Oh, and did you see on IMDb that Jon Bernthal is in this? Did you think maybe that’d make for at least a couple enjoyable scenes? Well, he’s not and it didn’t. JB shows up pretty close to the end, and his scene absolutely destroys the pacing of the movie. Things were almost getting to the point of bearable as the story was finally moving along when WHAM! Bernthal shows up and starts rambling for about five minutes before the next plot point comes along.
In the end, there’s a big shoot-out where many people from the local community that Lambert supposedly cares so much about are killed but he only runs to help the poor misguided FBI agent Banner. This really didn’t sit well with me. Was it supposed to be a love story, because I didn’t see any evidence of that. The movie showed us Lambert’s relationships with these people. He seemed to care deeply about the community. Why would he run off for this blonde bimbo in a thong? (Also, i can’t abide watching Graham Greene get shot while no one on-screen cares. I love that dude! And he was actually pretty good in this movie too.)

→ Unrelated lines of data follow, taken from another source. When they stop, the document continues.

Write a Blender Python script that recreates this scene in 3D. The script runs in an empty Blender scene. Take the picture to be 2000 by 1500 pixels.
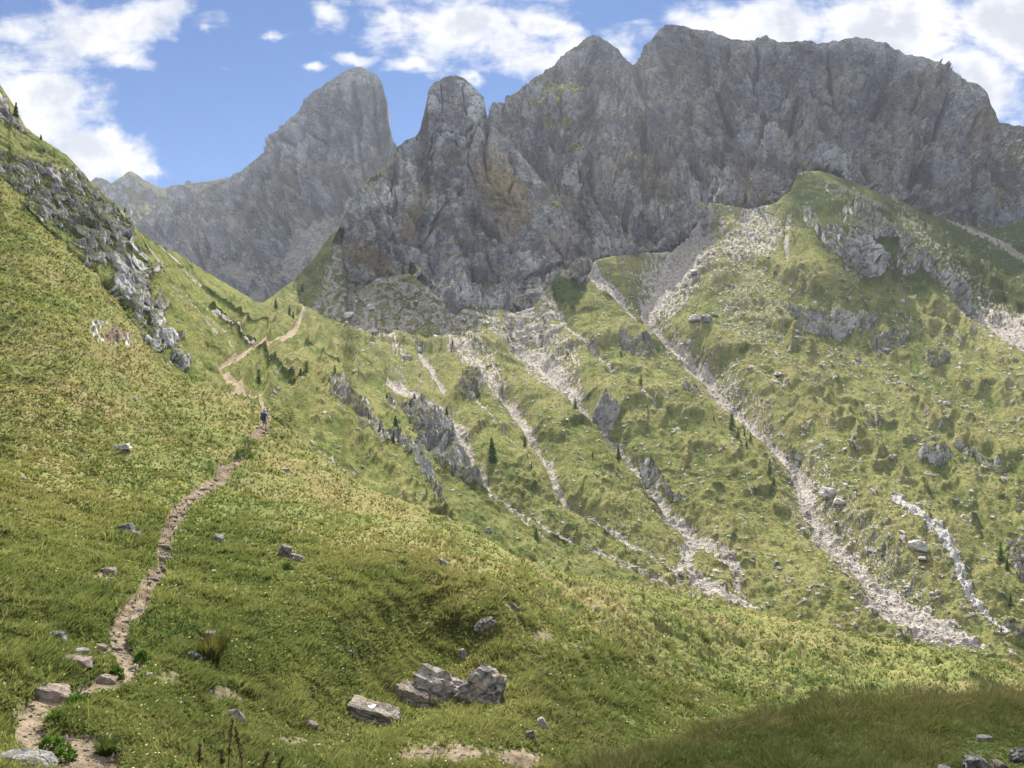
# Alpine valley: near meadow with a footpath, a gullied valley slope, limestone towers and a massif.
# Units are metres.  Camera stands at the origin, 1.6 m above a grassy bank, looking level along +Y.
import bpy, math, random
import numpy as np
from mathutils import Vector, Matrix

R = math.radians
rng = np.random.default_rng(7)
random.seed(7)
sc = bpy.context.scene
COL = sc.collection
FOC, CX, CY = 1500.0, 1000.0, 750.0        # survey bearings: column / row of a 2000 x 1500 level view

# ------------------------------------------------------------------ noise
_perm = np.random.default_rng(3).permutation(256).astype(np.int64)
_perm = np.concatenate([_perm, _perm, _perm])
_g = np.random.default_rng(5).normal(size=(256, 3)); _g /= np.linalg.norm(_g, axis=1)[:, None]
_g = _g.astype(np.float32)
_rnd = np.random.default_rng(9).random((256, 4)).astype(np.float32)

def perlin(p):
    p = np.asarray(p, np.float32)
    i = np.floor(p).astype(np.int64); f = p - i
    i &= 255
    u = f * f * f * (f * (f * 6 - 15) + 10)
    out = 0
    for dx in (0, 1):
        wx = u[:, 0] if dx else 1 - u[:, 0]
        a = _perm[i[:, 0] + dx]
        for dy in (0, 1):
            wy = u[:, 1] if dy else 1 - u[:, 1]
            b = _perm[a + i[:, 1] + dy]
            for dz in (0, 1):
                wz = u[:, 2] if dz else 1 - u[:, 2]
                g = _g[_perm[b + i[:, 2] + dz]]
                out = out + wx * wy * wz * (g[:, 0] * (f[:, 0] - dx) + g[:, 1] * (f[:, 1] - dy) + g[:, 2] * (f[:, 2] - dz))
    return out * 1.5

def fbm(p, o=4, gain=.5, lac=2.03):
    p = np.asarray(p, np.float32)
    s = 0; a = 1; t = 0
    for k in range(o):
        s = s + a * perlin(p + 17.3 * k); t += a; a *= gain; p = p * lac
    return s / t

def ridged(p, o=4, gain=.5, lac=2.07):
    p = np.asarray(p, np.float32)
    s = 0; a = 1; t = 0; w = 1
    for k in range(o):
        n = 1 - np.abs(perlin(p + 31.7 * k)) * 1.6
        n = np.clip(n, 0, 1) ** 2
        s = s + a * n * w; t += a; w = np.clip(n * 1.5, .15, 1); a *= gain; p = p * lac
    return s / t                                # 0..1, crests near 1

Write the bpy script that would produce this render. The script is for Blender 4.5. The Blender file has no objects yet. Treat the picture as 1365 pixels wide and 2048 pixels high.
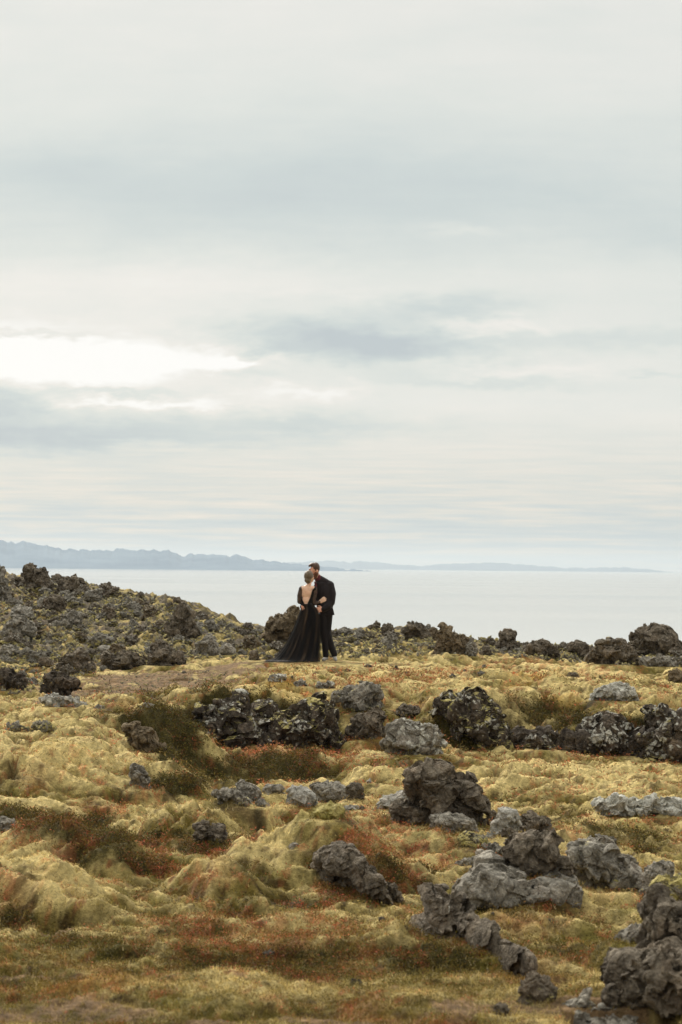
import bpy, bmesh, math, random
import numpy as np
from mathutils import Matrix, Vector

random.seed(7)
rng = np.random.default_rng(7)
S = bpy.context.scene
COL = S.collection

# ------------------------------------------------------------------ camera
F = 4836.0                      # focal length in pixels of the 1365 x 2048 photograph (85 mm lens)
PITCH = math.atan2(1134 - 1024, F)
ROLL = math.radians(0.57)
RC = Matrix.Rotation(math.pi/2 + PITCH, 4, 'X') @ Matrix.Rotation(ROLL, 4, 'Z')
cam_d = bpy.data.cameras.new('camera')
cam = bpy.data.objects.new('camera', cam_d)
COL.objects.link(cam)
cam.matrix_world = RC
cam_d.sensor_fit = 'VERTICAL'
cam_d.sensor_height = 36.0
cam_d.lens = 36.0 * F / 2048
cam_d.clip_end = 100000
cam_d.clip_start = 0.1
cam_d.dof.use_dof = True
cam_d.dof.focus_distance = 45.0
cam_d.dof.aperture_fstop = 7.5
S.camera = cam
R3 = np.array(RC.to_3x3())

# ------------------------------------------------------------------ render look
S.view_settings.view_transform = 'Standard'
S.view_settings.look = 'None'
S.view_settings.gamma = 1.0
S.view_settings.exposure = 0.0
S.view_settings.use_curve_mapping = False
S.render.engine = 'CYCLES'
S.cycles.use_denoising = True
S.cycles.max_bounces = 5
S.cycles.diffuse_bounces = 3
S.cycles.glossy_bounces = 2
S.cycles.transparent_max_bounces = 8
S.cycles.volume_bounces = 1
S.cycles.sample_clamp_indirect = 4.0

# ------------------------------------------------------------------ node helper
class NT:
    def __init__(s, tree):
        s.t = tree
        tree.nodes.clear()
    def n(s, typ, **kw):
        nd = s.t.nodes.new(typ)
        for k, v in kw.items():
            if k == 'inp':
                for kk, vv in v.items():
                    if isinstance(vv, bpy.types.NodeSocket):
                        s.t.links.new(vv, nd.inputs[kk])
                    else:
                        nd.inputs[kk].default_value = vv
            else:
                setattr(nd, k, v)
        return nd
    def m(s, op, a, b=None, c=None, clamp=False):
        nd = s.t.nodes.new('ShaderNodeMath'); nd.operation = op; nd.use_clamp = clamp
        for i, v in enumerate((a, b, c)):
            if v is None: continue
            if isinstance(v, bpy.types.NodeSocket): s.t.links.new(v, nd.inputs[i])
            else: nd.inputs[i].default_value = v
        return nd.outputs[0]
    def mix(s, f, a, b, blend='MIX'):
        nd = s.t.nodes.new('ShaderNodeMix'); nd.data_type = 'RGBA'; nd.blend_type = blend
        for i, v in ((0, f), (6, a), (7, b)):
            if isinstance(v, bpy.types.NodeSocket): s.t.links.new(v, nd.inputs[i])
            elif i == 0: nd.inputs[0].default_value = v
            else: nd.inputs[i].default_value = (*v, 1) if len(v) == 3 else v
        return nd.outputs[2]
    def noise(s, vec, scale, detail=4, rough=0.55, typ='FBM'):
        nd = s.t.nodes.new('ShaderNodeTexNoise'); nd.noise_type = typ
        if vec is not None: s.t.links.new(vec, nd.inputs['Vector'])
        nd.inputs['Scale'].default_value = scale; nd.inputs['Detail'].default_value = detail
        nd.inputs['Roughness'].default_value = rough
        return nd.outputs[0]
    def ramp(s, f, stops, interp='LINEAR'):
        nd = s.t.nodes.new('ShaderNodeValToRGB'); nd.color_ramp.interpolation = interp
        e = nd.color_ramp.elements
        while len(e) < len(stops): e.new(0.5)
        for i, (p, c) in enumerate(stops):
            e[i].position = p
            e[i].color = (c, c, c, 1) if not hasattr(c, '__len__') else (*c, 1)
        s.t.links.new(f, nd.inputs[0])
        return nd.outputs[0]
    def maprange(s, v, a, b, c=0.0, d=1.0, smooth=False):
        nd = s.t.nodes.new('ShaderNodeMapRange'); nd.interpolation_type = 'SMOOTHSTEP' if smooth else 'LINEAR'
        s.t.links.new(v, nd.inputs[0])
        for i, x in zip((1, 2, 3, 4), (a, b, c, d)): nd.inputs[i].default_value = x
        return nd.outputs[0]

def lin(r, g, b):
    f = lambda c: (c/255/12.92) if c/255 <= 0.04045 else ((c/255+0.055)/1.055)**2.4
    return (f(r), f(g), f(b))

# ------------------------------------------------------------------ world: overcast stratus over a Nishita sky
SUN_EL, SUN_AZ = math.radians(30), math.radians(-22)      # azimuth measured from +Y towards +X
w = bpy.data.worlds.new('World'); S.world = w; w.use_nodes = True
W = NT(w.node_tree)
geo = W.n('ShaderNodeTexCoord')
sep = W.n('ShaderNodeSeparateXYZ', inp={0: geo.outputs['Generated']})
dx, dy, dz = sep.outputs
ysafe = W.m('MAXIMUM', dy, 0.08)
U0 = W.m('MULTIPLY', W.m('DIVIDE', dx, ysafe), F)         # angle in milli-units, 4836 per unit tangent
V0 = W.m('MULTIPLY', W.m('DIVIDE', dz, ysafe), F)
cmb = W.n('ShaderNodeCombineXYZ', inp={0: W.m('MULTIPLY', U0, 1/420), 1: W.m('MULTIPLY', V0, 1/120), 2: 0.0}).outputs[0]
wn1 = W.m('SUBTRACT', W.noise(cmb, 1.0, 5, 0.6), 0.5)
cmb2 = W.n('ShaderNodeCombineXYZ', inp={0: W.m('MULTIPLY', U0, 1/300), 1: W.m('MULTIPLY', V0, 1/90), 2: 7.3}).outputs[0]
wn2 = W.m('SUBTRACT', W.noise(cmb2, 1.0, 5, 0.6), 0.5)
hf = W.n('ShaderNodeCombineXYZ', inp={0: W.m('MULTIPLY', U0, 1/62), 1: W.m('MULTIPLY', V0, 1/24), 2: 1.7}).outputs[0]
hf2 = W.n('ShaderNodeCombineXYZ', inp={0: W.m('MULTIPLY', U0, 1/75), 1: W.m('MULTIPLY', V0, 1/28), 2: 5.9}).outputs[0]
wh1 = W.m('SUBTRACT', W.noise(hf, 1.0, 6, 0.62), 0.5); wh2 = W.m('SUBTRACT', W.noise(hf2, 1.0, 6, 0.62), 0.5)
U = W.m('ADD', U0, W.m('MULTIPLY_ADD', wn1, 210, W.m('MULTIPLY', wh1, 230)))
V = W.m('ADD', V0, W.m('MULTIPLY_ADD', wn2, 52, W.m('MULTIPLY', wh2, 62)))
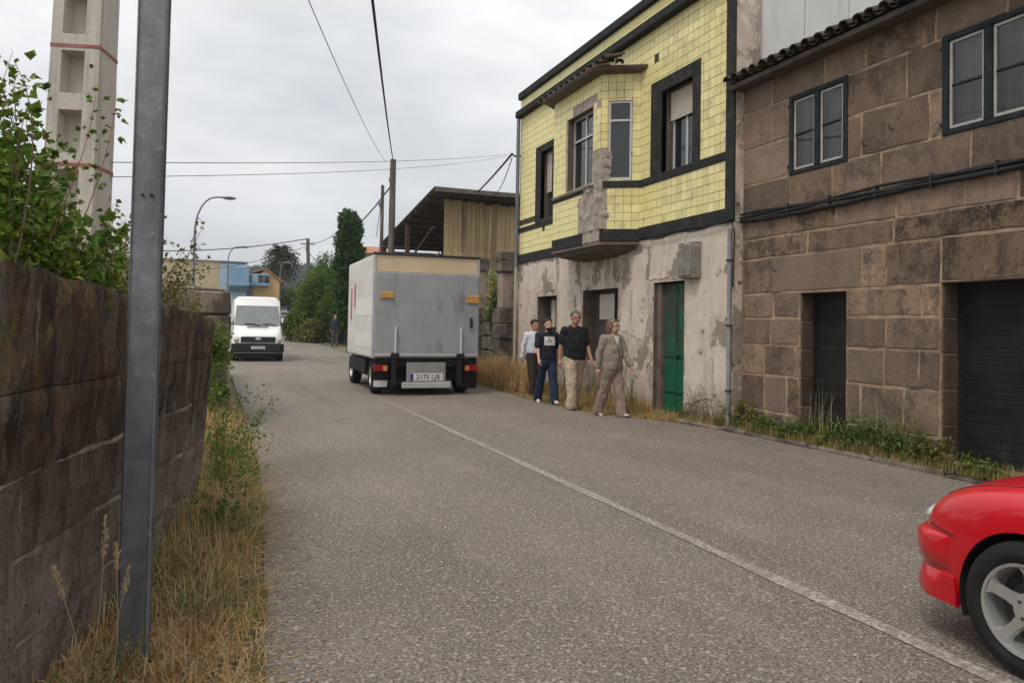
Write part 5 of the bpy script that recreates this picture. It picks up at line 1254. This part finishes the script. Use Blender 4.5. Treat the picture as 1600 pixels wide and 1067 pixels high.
# russet weeds at the wall foot
mb_t = [(-.55+vr.uniform(0,.35), 3.0+vr.uniform(0,.5), vr.uniform(.12,.38)) for _ in range(14)]
plant('dock_weed', 'reddish brown weeds at the foot of the steel post', 'weed', [(-.5,3.1,0),(-.35,3.3,0),(-.3,3.5,0)], mb_t, vr, olive, russet, (.02,.012), 14, stem_r=.003, spread=.08)
for (x, y, h, lb) in ((.0,5.6,.4,'green broadleaf weed at the foot of the wall end'), (.1,6.6,.4,'green broadleaf weed half way along the verge')):
    plant('weed', lb, 'weed', [(x, y, 0)], [(x + vr.gauss(0,.14), y + vr.gauss(0,.22), h*vr.uniform(.4,1.1)) for _ in range(16)], vr, weed, grn, (.05,.022), 14, stem_r=.003, arch=.2)
# brambles behind and over the wall
tips = []
def bound(px): return interp([(-60,110),(0,95),(30,80),(50,120),(70,190),(100,205),(112,300),(140,310),(190,320)], px)
while len(tips) < 74:
    px = vr.uniform(-120, 185); py = vr.uniform(70, 440); 
    if py < bound(px) + 8 or (px > 105 and py < 330): continue
    tips.append(onY(px, py, vr.uniform(3.9, 4.9)))
bb = [WA + WD*u - WN*.35 + Vector((0,0,1.1)) for u in (2.2,2.8,3.4,4.0,4.6,5.2)]
plant('bramble_bush', 'large leafy bramble bush climbing over the mossy wall at the left edge', 'bush', [tuple(b_) for b_ in bb], tips, vr, bramble, twig, (.072,.058), 26, stem_r=.006, arch=.12)
tips = [onY(vr.uniform(-130,100), vr.uniform(250,430), vr.uniform(4.3,5.6)) for _ in range(44)]
plant('bramble_bush', 'dense dark bramble mass directly behind the top of the mossy wall', 'bush', [tuple(b_ - WN*.2) for b_ in bb], tips, vr, bramble, twig, (.078,.062), 32, stem_r=.006, arch=.12)
tips = [onY(x, y, 4.6) for x, y in ((20,80),(42,118),(66,158),(150,150),(182,142),(96,222),(8,130),(40,170))]
plant('bramble_shoots', 'thin arching bramble shoots against the sky above the wall', 'bush', [tuple(bb[3]), tuple(bb[2])], tips, vr, bramble, russet, (.05,.036), 26, stem_r=.005, arch=.1, start=.45)
tips = [onY(vr.uniform(95,205), vr.uniform(360,450) - (75*vr.random() if vr.random() < .4 else 0), vr.uniform(5.4,7.2)) for _ in range(60)]
bb2 = [WA + WD*u - WN*.5 + Vector((0,0,1.0)) for u in (5.4,6.0,6.6,7.2)]
plant('scrub', 'olive green scrub between the concrete pole and the steel post', 'bush', [tuple(b_) for b_ in bb2], tips, vr, olive, twig, (.046,.034), 40, stem_r=.004, arch=.15)
tips = [onY(vr.uniform(185,330), vr.uniform(430,475) - (35*vr.random() if vr.random() < .3 else 0), vr.uniform(7.6,10.5)) for _ in range(60)]
plant('scrub', 'low yellowish scrub on top of the wall right of the steel post', 'bush', [(-.9,9,1.0),(-.6,9,1.1),(-.7,8,1.0)], tips, vr, olive, twig, (.04,.028), 30, stem_r=.005, arch=.15)
tips = [onY(x, y, 8.0) for x, y in ((256,340),(262,372),(290,385),(322,345),(318,378),(328,400),(300,420),(275,420))]
plant('sapling', 'thin sapling with sparse leaves right of the steel post under the street lamp', 'sapling', [(-.75,8.0,1.2)], tips, vr, olive, twig, (.055,.04), 22, stem_r=.007, arch=.1, start=.4, cl=3)
tips = [onY(vr.uniform(320,366), vr.uniform(505,620), vr.uniform(11.6,12.5)) for _ in range(36)]
plant('climber', 'fresh green climber hanging on the face of the brown pier', 'climber', [(-.12,12.4,.2),(-.15,12.45,1.0),(-.2,12.3,.0)], tips, vr, pale_leaf, twig, (.07,.055), 24, stem_r=.006)
tips = [onY(vr.uniform(320,425), vr.uniform(600,730), vr.uniform(6.8,8.6)) for _ in range(40)] + [onY(x, y, 7.5) for x, y in ((435,622),(428,690),(405,640))]
plant('verge_bramble', 'straggling bramble leaning out over the road edge past the wall end', 'bush', [(0,7.6,0),(.05,7.0,0),(-.1,8.2,0)], tips, vr, bramble, twig, (.036,.026), 26, stem_r=.004, arch=.2)
# ---------- right hand weeds below the granite house
k = 0
spots = [(9.65,.42,'olive weed tuft at the grey conduit by the yellow house corner'), (9.25,.2,'low green weed right of the grey conduit'), (8.75,.2,'green weed below the left part of the granite wall'), (8.35,.22,'dark green weed at the left side of the small metal door'), (7.75,.3,'green weed at the right side of the small metal door'),
         (7.35,.42,'bright green leafy weed between the two metal doors, left of centre'), (6.95,.40,'bright green leafy weed between the two metal doors, centre'), (6.6,.44,'tall leafy weed left of the garage door'), (6.25,.3,'yellowish weed at the corner of the garage door'), (5.7,.14,'small low weed before the garage door'), (4.6,.2,'small weed before the far right garage leaf')]
for (y, h, lb) in spots:
    tips = [(7.42 + vr.gauss(0,.07), y + vr.gauss(0,.2), .065 + h*vr.uniform(.35,1.1)) for _ in range(17)]
    plant('weed', lb, 'weed', [(7.44, y, .06), (7.42, y+.12, .06), (7.43, y-.12, .06)], tips, vr, olive if 'olive' in lb or 'yellow' in lb else weed, grn, (.065,.034), 14, 'weeds along the kerb', stem_r=.003, arch=.15, spread=.04)
def area_r(r): y = r.uniform(4.2, 10.2); return 7.28 + r.random()**1.1*.25, y, .055, 1.0
grass('kerb_grass', 'short yellow green grass along the kerb under the granite house', area_r, 6500, lambda x, y: max(.04, .15 + .14*fbm((y*1.6,0,0),1)), [grn, dry, straw], (.5,.35,.15), .003, .6)
mb = MB()
for _ in range(110):
    y = vr.choice((8.05, 8.0, 7.3, 7.1, 6.95, 6.75, 6.6)) + vr.gauss(0,.12); blades(mb, (7.44, y, .06), vr, vr.uniform(.45,.85), .0035, .35, 6, vr.choice((0,1)))
tag(mb.build('tall_grass', [straw, grn]), 'tall pale grass stems rising before the granite wall', 'grass', None, 'stuff')
def area_y(r): y = r.uniform(9.9, 19.6); xl = interp([(a, c) for a, b_, c in road_pts], y); return xl + (7.4-xl)*r.random()**.8 + (0), y, 0, 1.0
grass('house_grass', 'dry brown grass growing along the foot of the yellow house', area_y, 15000, lambda x, y: (.05 + .3*max(0, (x-6.75)/.65)) * (1.3 if 12.3 < y < 15.8 else (.5 if y < 12 else 1.0)), [dry, grn, straw], (.62,.26,.12), .005, .5)
tips = [(7.28 + vr.gauss(0,.08), 10.35 + vr.gauss(0,.3), vr.uniform(.2,.7)) for _ in range(34)]
plant('weed', 'dark rosemary like weed against the pale plaster right of the green door', 'weed', [(7.34,10.3,0),(7.32,10.6,0),(7.3,10.0,0)], tips, vr, olive, twig, (.024,.012), 30, 'weeds along the kerb', stem_r=.003, arch=.1)
tips = [(7.3 + vr.gauss(0,.05), 10.95 + vr.gauss(0,.12), vr.uniform(.1,.4)) for _ in range(16)]
plant('weed', 'little flowering weed at the step of the green door', 'weed', [(7.34,10.95,0)], tips, vr, weed, grn, (.03,.016), 14, 'weeds along the kerb', stem_r=.002)
tips = [(7.25 + vr.gauss(0,.08), vr.uniform(12.5,16.5), vr.uniform(.3,.95)) for _ in range(60)]
plant('dry_scrub', 'dry stalky scrub along the plaster wall behind the walkers', 'bush', [(7.3,y,0) for y in (12.6,13.2,13.8,14.4,15,15.6,16.2)], tips, vr, olive, twig, (.03,.016), 22, stem_r=.004, arch=.1)
mb = MB(); DB = thing('dry_bush', 'orange brown dry grass bush beside the truck at the house corner', 'bush', (7.0, 18.6, 0))
for _ in range(3600):
    y = vr.uniform(16.6, 20.6); x = 6.95 + vr.gauss(0,.2) - (y-18)*.03; e = 1 - abs(y-18.8)/2.4; blades(mb, (x, y, 0), vr, vr.uniform(.35,1.0)*(.55+.55*max(0,e)), .008, .6, 3, vr.choice((0,0,0,1)))
mb.build('blades', [dry, straw], DB)
# grit and crumbs along both road edges
mb = MB(); pebble_n = 0
for _ in range(2600):
    if vr.random() < .6: y = vr.uniform(3.5, 19); x = interp([(a, c) for a, b_, c in road_pts], y) - abs(vr.gauss(0,.22))
    else: y = vr.uniform(2.2, 12); x = interp([(a, b_) for a, b_, c in road_pts], y) + abs(vr.gauss(0,.16)) - .02
    s_ = vr.uniform(.003,.011); c = Vector((x, y, s_*.4)); mb.add([c + Vector((s_*vr.uniform(.6,1.3),0,0)), c + Vector((0,s_,0)), c - Vector((s_,0,0)), c - Vector((0,s_*vr.uniform(.6,1.3),0)), c + Vector((0,0,s_*.8))], [(0,1,4),(1,2,4),(2,3,4),(3,0,4)], vr.choice((0,0,1)))
tag(mb.build('grit', [mat('grit', (.2,.16,.12), (.36,.3,.24), 30, .9), dry]), 'loose grit and dry crumbs along the road edges', 'grit', None, 'stuff')
# ---------- gate posts beyond the house
stone_d = mat('dark rough stone', (.09,.075,.062), (.17,.145,.12), 4, .95, bump=.8, bscale=14, layers=(((.045,.04,.033), 3, .5, .65), ((.24,.2,.17), 7, .6, .7)), rnd=.15)
pinkst = mat('pinkish pillar render', (.27,.20,.165), (.34,.26,.21), 3, .9, bump=.3, layers=(((.16,.125,.1), 3, .52, .68, (1,1,.3)),))
def gatepost(lb, x0, x1, y, parts):
    P = thing('gate_post', lb, 'gate post', ((x0+x1)/2, y, 0), 0, 'old gate posts beside the yellow house')
    for (z0, z1, e, mt, nb) in parts:
        for k in range(nb):
            a, b_ = z0+(z1-z0)*k/nb, z0+(z1-z0)*(k+1)/nb; MB().cbox(x0-e+vr.uniform(-.02,.02), x1+e+vr.uniform(-.02,.02), y-.2-e, y+.25+e, a+.004, b_-.004, .025, jit=.03).build('block', mt, P)
gatepost('taller dark capped gate post next to the cream downpipe', 7.3, 7.72, 20.0, ((-.1,2.05,.08,stone_d,5),(2.05,3.05,.0,pinkst,1),(3.05,3.62,.06,stone_d,2)))
gatepost('pinkish gate post with dark cap partly behind the truck', 7.28, 7.66, 22.2, ((-.1,2.05,.06,stone_d,5),(2.05,3.2,.0,pinkst,1),(3.2,3.62,.05,stone_d,1)))
SW = thing('rubble_wall', 'dark rubble stone wall between and behind the gate posts', 'wall', (8.2, 22, 0))
for i in range(7):
    for k in range(5): MB().cbox(7.75+i*.45+vr.uniform(-.03,.03), 8.18+i*.45+vr.uniform(-.02,.03), 22.1, 22.5, k*.42, k*.42+.41, .04, jit=.05).build('stone', stone_d, SW)
for i in range(4):
    for k in range(5): MB().cbox(7.45, 7.8, 20.3+i*.42, 20.71+i*.42, k*.42, k*.42+.41, .04, jit=.05).build('stone', stone_d, SW)
tips = [(7.55+vr.gauss(0,.22), 21.1+vr.gauss(0,.3), vr.uniform(2.2,3.5)) for _ in range(30)]
plant('climber', 'light green climber growing between the two gate posts', 'climber', [(7.6,21.2,1.2),(7.5,21.0,1.4)], tips, vr, pale_leaf, twig, (.1,.07), 20, stem_r=.008)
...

The movie opens telling us that it is inspired by actual events. What it should have said was that it was inspired by SOOOOOOOO MANY actual and horrific events that it would make you sick. Instead, what we are gonna do is hand you this candy-coated version that you can easily digest and it’ll even make you feel better afterwards because maybe you’ll think that you understand the world around you just a little bit better (but you don’t).